## TO DO
Your task is to give the listing below back word for word, pictures excluded.
━━ INFORMATION SHOWN
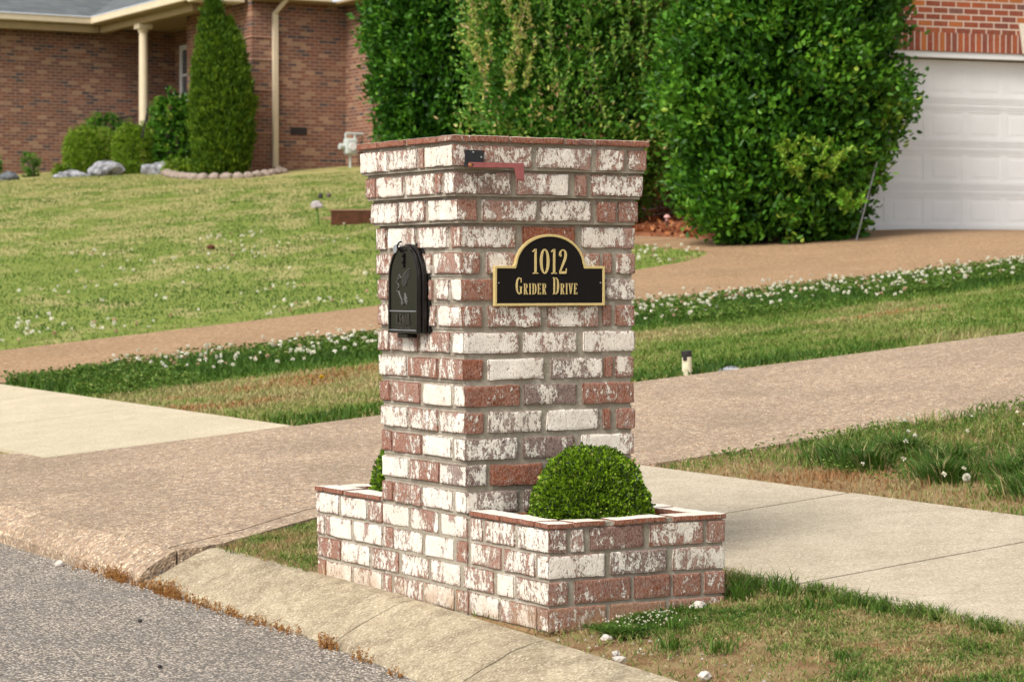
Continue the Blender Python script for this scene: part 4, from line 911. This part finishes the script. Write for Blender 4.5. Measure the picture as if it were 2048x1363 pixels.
for i in range(len(path)-1):
    (a0, b0), (a1, b1) = path[i], path[i+1]; n = max(2, int(math.hypot(a1-a0, b1-b0)/.24))
    for k in range(n):
        t = (k+.5)/n; p = Vector(W(a0+(a1-a0)*t, b0+(b1-b0)*t, .02)) - eloc
        rock('stone', p, (.27, .22, .20), mb_e, None, i*9+k, rz=rr(0, 3), parent=ed, amp=.2, sub=2)
ti = empty('landscape_timber', W(11.2, 24.3), R(2)); tag(ti, 'dark brown timber edging lying across the lawn, emerging left of the pillar', 'timber')
m1 = MB(); m1.box(.05, 2.6, -.1, .1, -.15, .19); m1.build('beam', M['timber'], ti, bevel=.01)
m1 = MB(); m1.box(.03, 2.6, -.11, .11, .191, .215); m1.build('top_board', plain('faded_board', (.26, .16, .10), .9, .1), ti, bevel=.006)
go = empty('garden_ornament', W(11.3, 24.6, 0), 0); tag(go, 'small whitish garden ornament with two dark tips beside the end of the brown timber', 'ornament')
rock('pale_head', (-.10, -.05, .25), (.17, .12, .12), plain('pale_head', (.34, .30, .30), .8, .2, 0., .3, 40.), None, 8, parent=go)
m1 = MB(); m1.cyl((-.08, -.05, -.02), (-.10, -.05, .22), .02, .015, 8); m1.build('stem', plain('stem_green', (.10, .17, .03), .7, .2), go)
rock('dark_tip', (-.05, -.05, .37), (.06, .05, .09), M['iron'], None, 9, parent=go); rock('dark_tip', (.06, -.02, .38), (.06, .05, .07), plain('brown_tip', (.12, .09, .08), .8, .2), None, 10, parent=go)
st_ = empty('drain_stub', W(4.33, 5.66, 0), R(10)); tag(st_, 'short cream pipe stub with black cap at the far edge of the near driveway', 'pipe stub')
m1 = MB(); m1.cyl((0, 0, -.05), (-.003, 0, .115), .030, .027, 16); m1.build('pipe', M['pvc'], st_, smooth=False)
m1 = MB(); m1.cyl((-.003, 0, .108), (-.006, 0, .142), .029, .030, 16); m1.box(-.03, -.008, -.029, -.018, .088, .125); m1.build('cap', M['iron'], st_, bevel=.002)
rock('flat_stone', W(4.62, 5.65, .0), (.14, .1, .05), M['rock'], 'small flat grey stone in the grass right of the pipe stub', 14, 'stone')
pl_ = empty('path_light', W(13.05, 18.85), 0); tag(pl_, 'small pink topped path light on a thin stake beside the holly shrub', 'path light')
m1 = MB(); m1.cyl((0, 0, -.05), (0, 0, .17), .010, n=6); m1.build('stake', M['iron'], pl_); m1 = MB(); m1.cyl((0, 0, .17), (0, 0, .205), .045, .02, 12); m1.cyl((0, 0, .13), (0, 0, .17), .02, .02, 10); m1.build('shade', M['pink'], pl_)
rd = empty('grey_rod', wloc(3.66, 26.45), 0); tag(rd, 'thin grey rod leaning against the right side of the big holly shrub', 'rod')
m1 = MB(); m1.cyl((0, 0, -.05), (.24, .05, .85), .009, n=8); m1.build('rod', plain('dull_rod', (.2, .2, .2), .6, .3), rd)
for k, (dx, dy, s) in enumerate(((0, 0, .05),)):
    rock('dark_clod', W(8.5, 22.0, .03), (.10, .08, .07), M['timber'], 'small dark clod lying alone in the middle of the upper lawn', 15, 'clod')
# pale stones round the near planter
for a, b, s, lab in ((.465, -.045, .052, 'largest pale stone against the foot of the nearer planter, right part'), (.345, -.05, .034, 'pale stone at the foot of the nearer planter, under its middle'),
                     (.06, -.20, .030, 'pale stone just off the near corner of the brick planter'), (-.035, -.40, .030, 'pale stone at the back edge of the curb, right of the planter corner'), (-.07, -.47, .036, 'flat pale stone touching the curb, right of the smaller ones'), (-.03, -.80, .042, 'pale stone on the dirt by the curb at the bottom of the photo')):
    rock('pale_stone', W(a, b, .006), (s, s*.8, s*.6), M['stone'], lab, a*50+b*9, 'stone', rz=rr(0, 3), group='pale stones round the planter', amp=.5, sub=2)
for a, b, s, lab in ((-.62, 1.45, .016, 'black pebble on the asphalt left of the curb weeds'), (-.9, .6, .014, 'dark pebble on the asphalt near the bottom of the photo'), (-.34, 2.95, .035, 'pale stone in the gutter beside the driveway lip')):
    rock('road_pebble', (*XY(a, b), -.108+gz(0, b)), (s, s, s*.8), M['stone'] if 'pale' in lab else M['iron'], lab, b*31, 'pebble', amp=.4, sub=2)

# ------------------------------------------------------------------ grass and weeds (uncountable)
def nz2(x, y, s, o=0.): return noise.noise((x*s+o, y*s-o, o*1.7))
def inpoly(a, b, poly):
    c = False; n = len(poly)
    for i in range(n):
        x0, y0 = poly[i]; x1, y1 = poly[(i+1) % n]
        if (y0 > b) != (y1 > b) and a < (x1-x0)*(b-y0)/(y1-y0)+x0: c = not c
    return c
def turf(name, label, n, test, box, hfun, cfun, wid, lean=.45, bunch=0, spread=.02, dens=None):
    B, H, Wd, Cl = [], [], [], []; tries = 0
    while len(B) < n and tries < n*6:
        tries += 1
        a, b = random.uniform(*box[0]), random.uniform(*box[1])
        if not test(a, b): continue
        if dens and random.random() > dens(a, b): continue
        h = hfun(a, b); c = cfun(a, b)
        for _ in range(max(1, bunch)):
            aa, bb = a+random.gauss(0, spread)*(bunch > 0), b+random.gauss(0, spread)*(bunch > 0)
            if not test(aa, bb): continue
            B.append(W(aa, bb, .0 if aa > -.02 else -.01)); H.append(h*random.uniform(.5, 1.2)); Wd.append(wid*random.uniform(.6, 1.3)); Cl.append((min(1, max(0, c+random.gauss(0, .07))), random.random(), 0, 1))
    B = np.array(B); n_ = len(B); ln = rng.normal(0, lean, (n_, 2))
    o = blades(name, B, np.array(H), np.array(Wd), ln, np.array(Cl), M['grass']); tag(o, label, 'grass', kind='stuff'); return o
# dirt-and-turf patch between planter, curb and sidewalk
def t1(a, b): return (-.04+shift(b) < a < .845) and not (-.01 < a < .60 and b > -.012) and b < 2.6
def d1(a, b):
    if b > .9: return 0
    bare = .12 if a < .17+.10*nz2(a, b, 5) else (.40 if a < .30 else 1.)
    if b > -.10 and a > .15: bare *= .45
    if b < -1.0: bare = max(bare, .55)
    return bare*(.55+.6*(nz2(a, b, 6, 3) > -.15))
def h1(a, b): return .016 + .012*max(0, nz2(a, b, 4)) + (.022 if a > .76+.05*nz2(a, b, 7) else 0)
def c1(a, b): return .56 + .36*nz2(a, b, 7, 1) + .30*nz2(a, b, 24, 2) + random.choice((0, 0, .2, -.2)) - (.20 if a > .76 else 0) - (.22 if b < -1.3 else 0)*(.5+nz2(a, b, 3))
turf('grass', 'short patchy green and straw grass right of the planter', 46000, t1, ((-.15, .845), (-2.4, .6)), h1, c1, .0034, .9, dens=d1)
# low weeds at the foot of the planter
turf('weeds', 'low dark green weeds at the foot of the nearer planter', 6500, t1, ((.10, .50), (-.26, -.02)), lambda a, b: .022+.016*nz2(a, b, 9), lambda a, b: .22+.25*nz2(a, b, 14), .0042, 1.0, dens=lambda a, b: 1 if (a-.2)**2/.016+(b+.13)**2/.008 < 1.+1.2*nz2(a, b, 12) else .12)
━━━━
## WRITTEN SOLUTION
Continue the Blender Python script for this scene: part 4, from line 911. This part finishes the script. Write for Blender 4.5. Measure the picture as if it were 2048x1363 pixels.
for i in range(len(path)-1):
    (a0, b0), (a1, b1) = path[i], path[i+1]; n = max(2, int(math.hypot(a1-a0, b1-b0)/.24))
    for k in range(n):
        t = (k+.5)/n; p = Vector(W(a0+(a1-a0)*t, b0+(b1-b0)*t, .02)) - eloc
        rock('stone', p, (.27, .22, .20), mb_e, None, i*9+k, rz=rr(0, 3), parent=ed, amp=.2, sub=2)
ti = empty('landscape_timber', W(11.2, 24.3), R(2)); tag(ti, 'dark brown timber edging lying across the lawn, emerging left of the pillar', 'timber')
m1 = MB(); m1.box(.05, 2.6, -.1, .1, -.15, .19); m1.build('beam', M['timber'], ti, bevel=.01)
m1 = MB(); m1.box(.03, 2.6, -.11, .11, .191, .215); m1.build('top_board', plain('faded_board', (.26, .16, .10), .9, .1), ti, bevel=.006)
go = empty('garden_ornament', W(11.3, 24.6, 0), 0); tag(go, 'small whitish garden ornament with two dark tips beside the end of the brown timber', 'ornament')
rock('pale_head', (-.10, -.05, .25), (.17, .12, .12), plain('pale_head', (.34, .30, .30), .8, .2, 0., .3, 40.), None, 8, parent=go)
m1 = MB(); m1.cyl((-.08, -.05, -.02), (-.10, -.05, .22), .02, .015, 8); m1.build('stem', plain('stem_green', (.10, .17, .03), .7, .2), go)
rock('dark_tip', (-.05, -.05, .37), (.06, .05, .09), M['iron'], None, 9, parent=go); rock('dark_tip', (.06, -.02, .38), (.06, .05, .07), plain('brown_tip', (.12, .09, .08), .8, .2), None, 10, parent=go)
st_ = empty('drain_stub', W(4.33, 5.66, 0), R(10)); tag(st_, 'short cream pipe stub with black cap at the far edge of the near driveway', 'pipe stub')
m1 = MB(); m1.cyl((0, 0, -.05), (-.003, 0, .115), .030, .027, 16); m1.build('pipe', M['pvc'], st_, smooth=False)
m1 = MB(); m1.cyl((-.003, 0, .108), (-.006, 0, .142), .029, .030, 16); m1.box(-.03, -.008, -.029, -.018, .088, .125); m1.build('cap', M['iron'], st_, bevel=.002)
rock('flat_stone', W(4.62, 5.65, .0), (.14, .1, .05), M['rock'], 'small flat grey stone in the grass right of the pipe stub', 14, 'stone')
pl_ = empty('path_light', W(13.05, 18.85), 0); tag(pl_, 'small pink topped path light on a thin stake beside the holly shrub', 'path light')
m1 = MB(); m1.cyl((0, 0, -.05), (0, 0, .17), .010, n=6); m1.build('stake', M['iron'], pl_); m1 = MB(); m1.cyl((0, 0, .17), (0, 0, .205), .045, .02, 12); m1.cyl((0, 0, .13), (0, 0, .17), .02, .02, 10); m1.build('shade', M['pink'], pl_)
rd = empty('grey_rod', wloc(3.66, 26.45), 0); tag(rd, 'thin grey rod leaning against the right side of the big holly shrub', 'rod')
m1 = MB(); m1.cyl((0, 0, -.05), (.24, .05, .85), .009, n=8); m1.build('rod', plain('dull_rod', (.2, .2, .2), .6, .3), rd)
for k, (dx, dy, s) in enumerate(((0, 0, .05),)):
    rock('dark_clod', W(8.5, 22.0, .03), (.10, .08, .07), M['timber'], 'small dark clod lying alone in the middle of the upper lawn', 15, 'clod')
# pale stones round the near planter
for a, b, s, lab in ((.465, -.045, .052, 'largest pale stone against the foot of the nearer planter, right part'), (.345, -.05, .034, 'pale stone at the foot of the nearer planter, under its middle'),
                     (.06, -.20, .030, 'pale stone just off the near corner of the brick planter'), (-.035, -.40, .030, 'pale stone at the back edge of the curb, right of the planter corner'), (-.07, -.47, .036, 'flat pale stone touching the curb, right of the smaller ones'), (-.03, -.80, .042, 'pale stone on the dirt by the curb at the bottom of the photo')):
    rock('pale_stone', W(a, b, .006), (s, s*.8, s*.6), M['stone'], lab, a*50+b*9, 'stone', rz=rr(0, 3), group='pale stones round the planter', amp=.5, sub=2)
for a, b, s, lab in ((-.62, 1.45, .016, 'black pebble on the asphalt left of the curb weeds'), (-.9, .6, .014, 'dark pebble on the asphalt near the bottom of the photo'), (-.34, 2.95, .035, 'pale stone in the gutter beside the driveway lip')):
    rock('road_pebble', (*XY(a, b), -.108+gz(0, b)), (s, s, s*.8), M['stone'] if 'pale' in lab else M['iron'], lab, b*31, 'pebble', amp=.4, sub=2)

# ------------------------------------------------------------------ grass and weeds (uncountable)
def nz2(x, y, s, o=0.): return noise.noise((x*s+o, y*s-o, o*1.7))
def inpoly(a, b, poly):
    c = False; n = len(poly)
    for i in range(n):
        x0, y0 = poly[i]; x1, y1 = poly[(i+1) % n]
        if (y0 > b) != (y1 > b) and a < (x1-x0)*(b-y0)/(y1-y0)+x0: c = not c
    return c
def turf(name, label, n, test, box, hfun, cfun, wid, lean=.45, bunch=0, spread=.02, dens=None):
    B, H, Wd, Cl = [], [], [], []; tries = 0
    while len(B) < n and tries < n*6:
        tries += 1
        a, b = random.uniform(*box[0]), random.uniform(*box[1])
        if not test(a, b): continue
        if dens and random.random() > dens(a, b): continue
        h = hfun(a, b); c = cfun(a, b)
        for _ in range(max(1, bunch)):
            aa, bb = a+random.gauss(0, spread)*(bunch > 0), b+random.gauss(0, spread)*(bunch > 0)
            if not test(aa, bb): continue
            B.append(W(aa, bb, .0 if aa > -.02 else -.01)); H.append(h*random.uniform(.5, 1.2)); Wd.append(wid*random.uniform(.6, 1.3)); Cl.append((min(1, max(0, c+random.gauss(0, .07))), random.random(), 0, 1))
    B = np.array(B); n_ = len(B); ln = rng.normal(0, lean, (n_, 2))
    o = blades(name, B, np.array(H), np.array(Wd), ln, np.array(Cl), M['grass']); tag(o, label, 'grass', kind='stuff'); return o
# dirt-and-turf patch between planter, curb and sidewalk
def t1(a, b): return (-.04+shift(b) < a < .845) and not (-.01 < a < .60 and b > -.012) and b < 2.6
def d1(a, b):
    if b > .9: return 0
    bare = .12 if a < .17+.10*nz2(a, b, 5) else (.40 if a < .30 else 1.)
    if b > -.10 and a > .15: bare *= .45
    if b < -1.0: bare = max(bare, .55)
    return bare*(.55+.6*(nz2(a, b, 6, 3) > -.15))
def h1(a, b): return .016 + .012*max(0, nz2(a, b, 4)) + (.022 if a > .76+.05*nz2(a, b, 7) else 0)
def c1(a, b): return .56 + .36*nz2(a, b, 7, 1) + .30*nz2(a, b, 24, 2) + random.choice((0, 0, .2, -.2)) - (.20 if a > .76 else 0) - (.22 if b < -1.3 else 0)*(.5+nz2(a, b, 3))
turf('grass', 'short patchy green and straw grass right of the planter', 46000, t1, ((-.15, .845), (-2.4, .6)), h1, c1, .0034, .9, dens=d1)
# low weeds at the foot of the planter
turf('weeds', 'low dark green weeds at the foot of the nearer planter', 6500, t1, ((.10, .50), (-.26, -.02)), lambda a, b: .022+.016*nz2(a, b, 9), lambda a, b: .22+.25*nz2(a, b, 14), .0042, 1.0, dens=lambda a, b: 1 if (a-.2)**2/.016+(b+.13)**2/.008 < 1.+1.2*nz2(a, b, 12) else .12)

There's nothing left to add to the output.